Apart from Kyffin Williams who was really successful without her help, the most significant artist she helped was John Elwyn, towards the end of her life (she died in 1956).  Elwyn (1916-1997) was born in Cardiganshire and attended Carmarthen School of Art, Bristol College of Art and the Royal College of Art (an interesting example of the need for artists from Wales to move East!).  Mrs Coombe Tennant latched on to him in the late 1940’s and again introduced his work to Grant Murray, who promptly bought a picture for the Glynn Vivian.  She also bought pictures for herself and wrote long letters of detailed encouragement to the artist over the remaining years of her life.  She also introduced his work to John Steegman, who was the Keeper of Art at the National Museum in Cardiff, and to David Bell, who was the art officer of the Welsh Committee of the Arts Council.  These were the sort of people that young Welsh artists needed to meet if their work was to receive official promotion.
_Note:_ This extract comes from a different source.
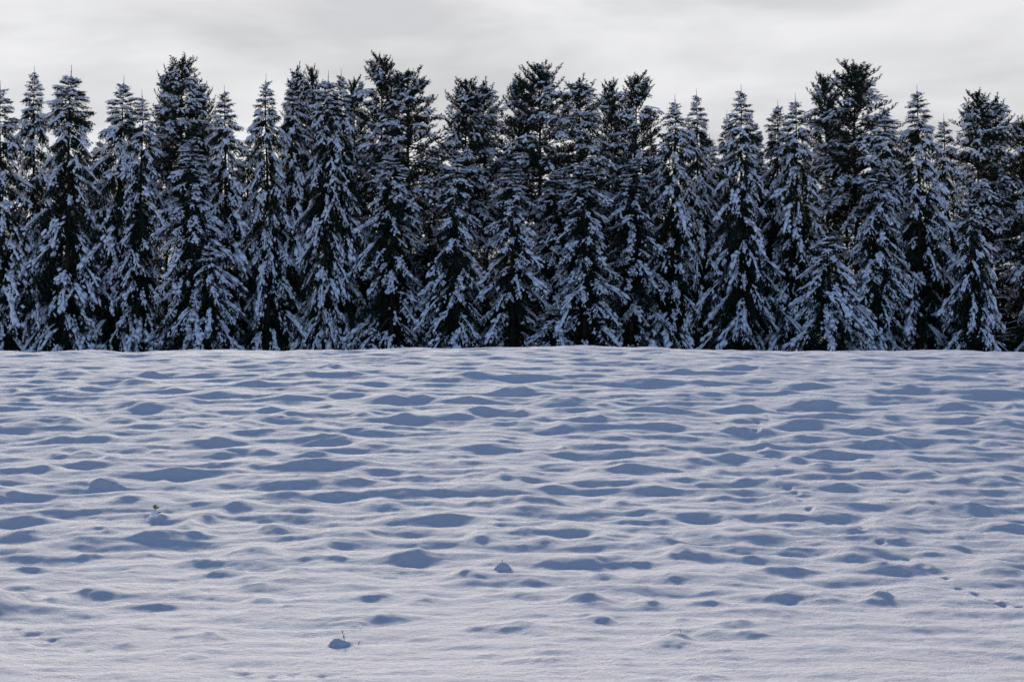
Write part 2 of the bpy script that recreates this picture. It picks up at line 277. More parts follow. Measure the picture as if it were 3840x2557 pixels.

This exhibition was well presented and absolutely fascinating, at least to an English visitor largely ignorant of a number of the artists represented.  All credit to the gallery for putting on such an intelligent show about an important Welsh art patron, who seems to have worked hard for many years to promote young Welsh artists who might otherwise never have progressed and developed in the wider art world.

Peter Lord’s book is similarly interesting, presenting the development of Mrs Coombe Tennant’s art patronage simply and clearly and wisely not focussing too hard on some of the other aspects of her life.

Put simply, Gwendoline and Margaret Davies enriched the cultural life of Wales in the 20th century.  Using their great inherited wealth following the death of their industrialist father in 1898, they supported many artistic activities, established the Gregynog Press, buying pictures (in earnest from 1912 onwards), supporting musical events and rural arts and crafts and so on.  In the early years, both sisters bought pictures by a wide variety of artists, but it was Margaret who went on to form a collection of modern British art, which she was to leave to various local institutions following her death in 1963.

Part of her collection was of work by local artists and the sisters clearly played a prominent part in the contemporary Welsh art world.  For example, both sisters were present at the inaugural meeting of the Contemporary Art Society for Wales in 1935 and Margaret was the Society’s buyer in 1954.  During those years, Margaret bought pictures by Kyffin Williams, Sir Cedric Morris and JD Innes, as well as work by Gilman, Sickert, Vanessa Bell, Paul and John Nash, Spencer, Piper, Wydham Lewis, Hitchens and Frost.   Some of her purchases were encouraged by John Steegman, mentioned earlier.

The book is an attractively presented mélange of pictures and articles about the varied aspects of the sisters’ activities.  It wasn’t intended to be comprehensive, but gives an introduction to their cultural interests.

With books such as these, and others by Peter Lord, (and, for example, a forthcoming biography of the maverick second Viscount Tredegar), we are starting to get an opportunity to see the Welsh art world of the mid-century in greater detail. This is important – not, I hasten to add, because it will suddenly make us all think that the Welsh art scene was more ‘important’ than we had ever realised – but because art history can only properly flourish on the basis of detailed facts.  It has been easy to dismiss areas of the national cultural historical life which have had little written about them, but it isn’t so easy to do so if the materials are available.  The Welsh cultural scene needs to be better understood and fine books like these will help to get us there.  Without them, historians of 20th century British art have had an excuse to ignore the Welsh contribution.  Not any longer.